Em um país, como o Brasil, no qual cinco pessoas
possuem riqueza equivalente à metade pobre da população brasileira, fica
praticamente impossível eliminar, no campo e nas cidades, situações de trabalho
semelhantes à escravidão. As políticas do atual governo federal favorecem o
trabalho informal e a perda dos direitos dos trabalhadores. Em todo o país as
condições de trabalho são cada vez mais precárias. Na Amazônia, há estreita
relação entre o desmatamento da Amazônia que tem crescido muito nesses anos e a
prática de trabalho forçado. Em pleno centro de São Paulo, indústrias de fundo
de quintal e empresas de tecelagem empregam bolivianos em situação ilegal, obrigados
a morar no lugar de trabalho, com horários extenuantes e sem salários fixos.

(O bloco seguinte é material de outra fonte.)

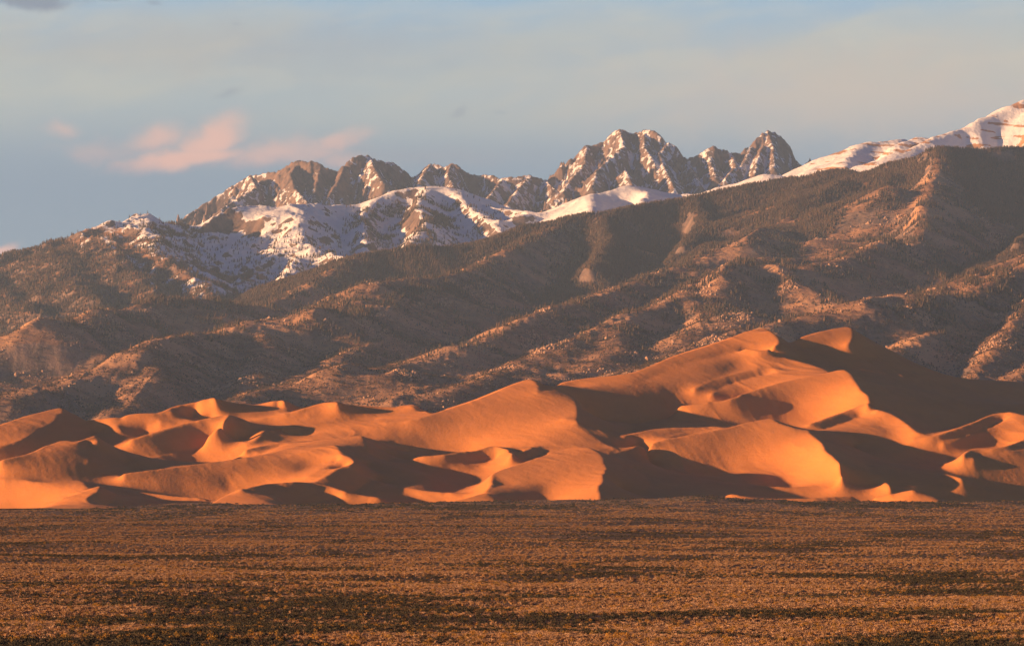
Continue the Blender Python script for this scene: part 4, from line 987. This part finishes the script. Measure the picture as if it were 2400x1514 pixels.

Trabalham para pagar dívidas que crescem ininterruptamente e exigem mais
trabalho.
A raiz da escravidão é o sistema social que perpetua a
desigualdade social e considera o dinheiro mais importante do que a vida. O
trabalho escravo atinge principalmente índios, negros, mulheres pobres e
crianças. Ele atenta contra a dignidade das vítimas, mas também de toda a
sociedade que convive com essa barbárie. O trabalho escravo ainda persiste
porque os que o praticam encontram pessoas com tal fragilidade social que se
tornam mais vulneráveis a isso Cada um/uma de nós é responsável por criar uma
cultura, nas quais esse tipo de crime se torne impossível. Principalmente, quem
está ligado a alguma tradição espiritual deve assumir esse compromisso pela
justiça como testemunho de sua fé em um Espírito que é amor e ternura
solidária. Há muitos anos, um poeta escreveu:
“Quem trabalha pelo pão de cada dia, faz avançar no mundo o projeto
divino. Quem varre a rua e recolhe o lixo está preparando o reino de Deus”.